Several factors, such as software release schedules and lack of security awareness, come to mind; but ultimately it is related to the limited economic incentive to invest in software security. A common problem with existing defense measures is that they are deemed too expensive due to their impact on the development processes or required security expertise. In this work we investigate the feasibility of pragmatic defense measures that are strictly decoupled from the software development process. We focus particularly on defense measures that address implementation-related vulnerabilities in web applications.
Our investigation consists of three parts, namely a study of the problem field, the development of a particular technique for preventing injection attacks and the extension of this technique to privacy enforcement.

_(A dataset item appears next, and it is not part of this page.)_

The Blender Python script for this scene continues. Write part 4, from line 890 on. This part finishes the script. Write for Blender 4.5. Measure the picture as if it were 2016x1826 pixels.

The study of the problem field has to ensure the relevance of the security issue addressed. For this we developed a generally applicable methodology for taxonifying security vulnerabilities based on the correlation of the presence of system properties with the adjudged influence of these properties on a set of historical vulnerabilities. Applying this methodology to Web Services revealed that Web Services are likely to be prone for input validation vulnerabilities in general and injection vulnerabilities in particular.
This study served as input for the second part in which we developed Context-Sensitive String Evaluation (CSSE), a novel and efficient defense measure against injection vulnerabilities. CSSE addresses the root cause of injection vulnerabilities, namely mixing data and control channels through the use of \emph{ad hoc} serialization. By using fine-grained variable tainting, CSSE is able to automatically distinguish between the user-provided (data) and developer-provided (control) parts of an output expression and perform the necessary tests that avoid mixing of both.
In the last part we extended CSSE to privacy enforcement. Richer metadata, metadata persistence and support for privacy policies resulted in a practical implementation of the sticky policy paradigm, enabling consistent policy enforcement throughout the life-cycle of private data. By leveraging the aspect-oriented software development paradigm we were able to fully modularize and encapsulate this privacy enforcement functionality, allowing it to be used for existing applications.